*What is needed*:
Retype all of the data. Every line must match exactly.

*Material provided*:
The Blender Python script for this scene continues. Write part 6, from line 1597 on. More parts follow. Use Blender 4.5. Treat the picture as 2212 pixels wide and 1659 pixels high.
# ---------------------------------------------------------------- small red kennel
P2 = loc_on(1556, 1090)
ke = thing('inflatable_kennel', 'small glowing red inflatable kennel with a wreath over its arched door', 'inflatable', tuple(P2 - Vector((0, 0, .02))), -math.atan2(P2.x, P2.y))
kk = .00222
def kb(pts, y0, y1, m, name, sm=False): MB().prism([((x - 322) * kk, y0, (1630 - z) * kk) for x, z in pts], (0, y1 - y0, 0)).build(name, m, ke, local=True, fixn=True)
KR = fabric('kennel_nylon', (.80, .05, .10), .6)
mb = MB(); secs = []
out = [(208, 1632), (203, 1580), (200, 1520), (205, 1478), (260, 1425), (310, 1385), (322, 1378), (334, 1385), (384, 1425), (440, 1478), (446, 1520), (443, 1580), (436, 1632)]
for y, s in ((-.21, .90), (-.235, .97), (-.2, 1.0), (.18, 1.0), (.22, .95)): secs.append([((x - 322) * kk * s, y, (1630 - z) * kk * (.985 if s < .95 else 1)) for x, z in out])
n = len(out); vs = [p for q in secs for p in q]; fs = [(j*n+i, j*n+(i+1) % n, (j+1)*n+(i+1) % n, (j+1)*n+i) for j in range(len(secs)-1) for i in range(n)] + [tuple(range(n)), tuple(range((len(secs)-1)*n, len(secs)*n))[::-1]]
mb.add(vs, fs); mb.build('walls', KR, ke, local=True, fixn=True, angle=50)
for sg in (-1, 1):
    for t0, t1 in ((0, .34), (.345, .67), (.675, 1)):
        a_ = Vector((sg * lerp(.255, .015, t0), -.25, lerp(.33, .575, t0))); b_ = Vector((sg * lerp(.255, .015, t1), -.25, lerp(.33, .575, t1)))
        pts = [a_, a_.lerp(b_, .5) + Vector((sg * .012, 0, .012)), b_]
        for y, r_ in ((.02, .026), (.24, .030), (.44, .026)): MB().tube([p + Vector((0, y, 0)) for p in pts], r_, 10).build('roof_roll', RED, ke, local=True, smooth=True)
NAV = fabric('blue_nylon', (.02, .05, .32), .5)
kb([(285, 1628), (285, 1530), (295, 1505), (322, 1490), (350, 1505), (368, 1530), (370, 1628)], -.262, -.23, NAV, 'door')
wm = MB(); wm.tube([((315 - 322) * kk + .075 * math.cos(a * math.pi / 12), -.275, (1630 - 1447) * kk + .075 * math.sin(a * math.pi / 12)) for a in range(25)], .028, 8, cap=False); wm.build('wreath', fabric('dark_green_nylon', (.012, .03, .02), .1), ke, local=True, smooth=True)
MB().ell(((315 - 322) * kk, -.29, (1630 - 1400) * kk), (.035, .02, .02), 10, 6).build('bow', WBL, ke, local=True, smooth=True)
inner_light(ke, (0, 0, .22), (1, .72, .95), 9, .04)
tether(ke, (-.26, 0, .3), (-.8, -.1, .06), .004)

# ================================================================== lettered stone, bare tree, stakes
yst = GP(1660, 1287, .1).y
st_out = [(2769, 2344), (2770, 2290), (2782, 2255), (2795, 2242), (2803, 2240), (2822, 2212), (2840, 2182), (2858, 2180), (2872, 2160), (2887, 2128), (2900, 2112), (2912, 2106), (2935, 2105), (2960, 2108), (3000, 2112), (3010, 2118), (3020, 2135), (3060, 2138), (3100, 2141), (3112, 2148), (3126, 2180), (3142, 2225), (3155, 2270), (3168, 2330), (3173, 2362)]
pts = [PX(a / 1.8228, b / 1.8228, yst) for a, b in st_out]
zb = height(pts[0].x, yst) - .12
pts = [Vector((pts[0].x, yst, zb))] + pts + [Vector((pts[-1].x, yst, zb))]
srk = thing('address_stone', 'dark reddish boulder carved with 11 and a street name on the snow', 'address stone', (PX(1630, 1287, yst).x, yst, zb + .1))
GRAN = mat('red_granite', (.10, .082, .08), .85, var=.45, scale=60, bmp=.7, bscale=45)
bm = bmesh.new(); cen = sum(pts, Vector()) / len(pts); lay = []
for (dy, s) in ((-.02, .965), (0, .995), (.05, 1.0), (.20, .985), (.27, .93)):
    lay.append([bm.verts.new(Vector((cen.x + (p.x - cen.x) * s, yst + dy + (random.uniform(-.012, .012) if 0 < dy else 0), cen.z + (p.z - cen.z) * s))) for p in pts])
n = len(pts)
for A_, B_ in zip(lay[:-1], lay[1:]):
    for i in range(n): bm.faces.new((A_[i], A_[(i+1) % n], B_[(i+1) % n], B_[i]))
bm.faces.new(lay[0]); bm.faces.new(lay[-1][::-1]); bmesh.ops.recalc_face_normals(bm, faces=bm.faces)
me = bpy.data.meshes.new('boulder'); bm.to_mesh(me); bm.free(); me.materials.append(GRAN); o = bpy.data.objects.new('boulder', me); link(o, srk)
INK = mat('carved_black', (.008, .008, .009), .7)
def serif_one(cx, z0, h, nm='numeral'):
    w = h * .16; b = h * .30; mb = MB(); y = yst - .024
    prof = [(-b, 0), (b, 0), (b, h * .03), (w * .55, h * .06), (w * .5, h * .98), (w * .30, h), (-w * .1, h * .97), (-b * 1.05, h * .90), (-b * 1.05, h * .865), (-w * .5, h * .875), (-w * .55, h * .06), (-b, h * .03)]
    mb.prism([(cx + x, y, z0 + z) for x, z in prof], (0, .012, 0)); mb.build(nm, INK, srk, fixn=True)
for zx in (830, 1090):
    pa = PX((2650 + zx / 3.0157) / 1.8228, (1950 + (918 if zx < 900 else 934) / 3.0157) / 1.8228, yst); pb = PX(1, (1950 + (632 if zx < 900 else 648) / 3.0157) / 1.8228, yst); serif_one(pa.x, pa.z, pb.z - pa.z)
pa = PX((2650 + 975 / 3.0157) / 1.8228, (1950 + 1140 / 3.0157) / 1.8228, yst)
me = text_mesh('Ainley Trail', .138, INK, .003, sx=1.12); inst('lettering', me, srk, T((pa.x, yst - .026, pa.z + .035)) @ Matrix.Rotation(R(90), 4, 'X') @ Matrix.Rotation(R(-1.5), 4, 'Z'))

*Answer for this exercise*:
The Blender Python script for this scene continues. Write part 6, from line 1597 on. More parts follow. Use Blender 4.5. Treat the picture as 2212 pixels wide and 1659 pixels high.
# ---------------------------------------------------------------- small red kennel
P2 = loc_on(1556, 1090)
ke = thing('inflatable_kennel', 'small glowing red inflatable kennel with a wreath over its arched door', 'inflatable', tuple(P2 - Vector((0, 0, .02))), -math.atan2(P2.x, P2.y))
kk = .00222
def kb(pts, y0, y1, m, name, sm=False): MB().prism([((x - 322) * kk, y0, (1630 - z) * kk) for x, z in pts], (0, y1 - y0, 0)).build(name, m, ke, local=True, fixn=True)
KR = fabric('kennel_nylon', (.80, .05, .10), .6)
mb = MB(); secs = []
out = [(208, 1632), (203, 1580), (200, 1520), (205, 1478), (260, 1425), (310, 1385), (322, 1378), (334, 1385), (384, 1425), (440, 1478), (446, 1520), (443, 1580), (436, 1632)]
for y, s in ((-.21, .90), (-.235, .97), (-.2, 1.0), (.18, 1.0), (.22, .95)): secs.append([((x - 322) * kk * s, y, (1630 - z) * kk * (.985 if s < .95 else 1)) for x, z in out])
n = len(out); vs = [p for q in secs for p in q]; fs = [(j*n+i, j*n+(i+1) % n, (j+1)*n+(i+1) % n, (j+1)*n+i) for j in range(len(secs)-1) for i in range(n)] + [tuple(range(n)), tuple(range((len(secs)-1)*n, len(secs)*n))[::-1]]
mb.add(vs, fs); mb.build('walls', KR, ke, local=True, fixn=True, angle=50)
for sg in (-1, 1):
    for t0, t1 in ((0, .34), (.345, .67), (.675, 1)):
        a_ = Vector((sg * lerp(.255, .015, t0), -.25, lerp(.33, .575, t0))); b_ = Vector((sg * lerp(.255, .015, t1), -.25, lerp(.33, .575, t1)))
        pts = [a_, a_.lerp(b_, .5) + Vector((sg * .012, 0, .012)), b_]
        for y, r_ in ((.02, .026), (.24, .030), (.44, .026)): MB().tube([p + Vector((0, y, 0)) for p in pts], r_, 10).build('roof_roll', RED, ke, local=True, smooth=True)
NAV = fabric('blue_nylon', (.02, .05, .32), .5)
kb([(285, 1628), (285, 1530), (295, 1505), (322, 1490), (350, 1505), (368, 1530), (370, 1628)], -.262, -.23, NAV, 'door')
wm = MB(); wm.tube([((315 - 322) * kk + .075 * math.cos(a * math.pi / 12), -.275, (1630 - 1447) * kk + .075 * math.sin(a * math.pi / 12)) for a in range(25)], .028, 8, cap=False); wm.build('wreath', fabric('dark_green_nylon', (.012, .03, .02), .1), ke, local=True, smooth=True)
MB().ell(((315 - 322) * kk, -.29, (1630 - 1400) * kk), (.035, .02, .02), 10, 6).build('bow', WBL, ke, local=True, smooth=True)
inner_light(ke, (0, 0, .22), (1, .72, .95), 9, .04)
tether(ke, (-.26, 0, .3), (-.8, -.1, .06), .004)

# ================================================================== lettered stone, bare tree, stakes
yst = GP(1660, 1287, .1).y
st_out = [(2769, 2344), (2770, 2290), (2782, 2255), (2795, 2242), (2803, 2240), (2822, 2212), (2840, 2182), (2858, 2180), (2872, 2160), (2887, 2128), (2900, 2112), (2912, 2106), (2935, 2105), (2960, 2108), (3000, 2112), (3010, 2118), (3020, 2135), (3060, 2138), (3100, 2141), (3112, 2148), (3126, 2180), (3142, 2225), (3155, 2270), (3168, 2330), (3173, 2362)]
pts = [PX(a / 1.8228, b / 1.8228, yst) for a, b in st_out]
zb = height(pts[0].x, yst) - .12
pts = [Vector((pts[0].x, yst, zb))] + pts + [Vector((pts[-1].x, yst, zb))]
srk = thing('address_stone', 'dark reddish boulder carved with 11 and a street name on the snow', 'address stone', (PX(1630, 1287, yst).x, yst, zb + .1))
GRAN = mat('red_granite', (.10, .082, .08), .85, var=.45, scale=60, bmp=.7, bscale=45)
bm = bmesh.new(); cen = sum(pts, Vector()) / len(pts); lay = []
for (dy, s) in ((-.02, .965), (0, .995), (.05, 1.0), (.20, .985), (.27, .93)):
    lay.append([bm.verts.new(Vector((cen.x + (p.x - cen.x) * s, yst + dy + (random.uniform(-.012, .012) if 0 < dy else 0), cen.z + (p.z - cen.z) * s))) for p in pts])
n = len(pts)
for A_, B_ in zip(lay[:-1], lay[1:]):
    for i in range(n): bm.faces.new((A_[i], A_[(i+1) % n], B_[(i+1) % n], B_[i]))
bm.faces.new(lay[0]); bm.faces.new(lay[-1][::-1]); bmesh.ops.recalc_face_normals(bm, faces=bm.faces)
me = bpy.data.meshes.new('boulder'); bm.to_mesh(me); bm.free(); me.materials.append(GRAN); o = bpy.data.objects.new('boulder', me); link(o, srk)
INK = mat('carved_black', (.008, .008, .009), .7)
def serif_one(cx, z0, h, nm='numeral'):
    w = h * .16; b = h * .30; mb = MB(); y = yst - .024
    prof = [(-b, 0), (b, 0), (b, h * .03), (w * .55, h * .06), (w * .5, h * .98), (w * .30, h), (-w * .1, h * .97), (-b * 1.05, h * .90), (-b * 1.05, h * .865), (-w * .5, h * .875), (-w * .55, h * .06), (-b, h * .03)]
    mb.prism([(cx + x, y, z0 + z) for x, z in prof], (0, .012, 0)); mb.build(nm, INK, srk, fixn=True)
for zx in (830, 1090):
    pa = PX((2650 + zx / 3.0157) / 1.8228, (1950 + (918 if zx < 900 else 934) / 3.0157) / 1.8228, yst); pb = PX(1, (1950 + (632 if zx < 900 else 648) / 3.0157) / 1.8228, yst); serif_one(pa.x, pa.z, pb.z - pa.z)
pa = PX((2650 + 975 / 3.0157) / 1.8228, (1950 + 1140 / 3.0157) / 1.8228, yst)
me = text_mesh('Ainley Trail', .138, INK, .003, sx=1.12); inst('lettering', me, srk, T((pa.x, yst - .026, pa.z + .035)) @ Matrix.Rotation(R(90), 4, 'X') @ Matrix.Rotation(R(-1.5), 4, 'Z'))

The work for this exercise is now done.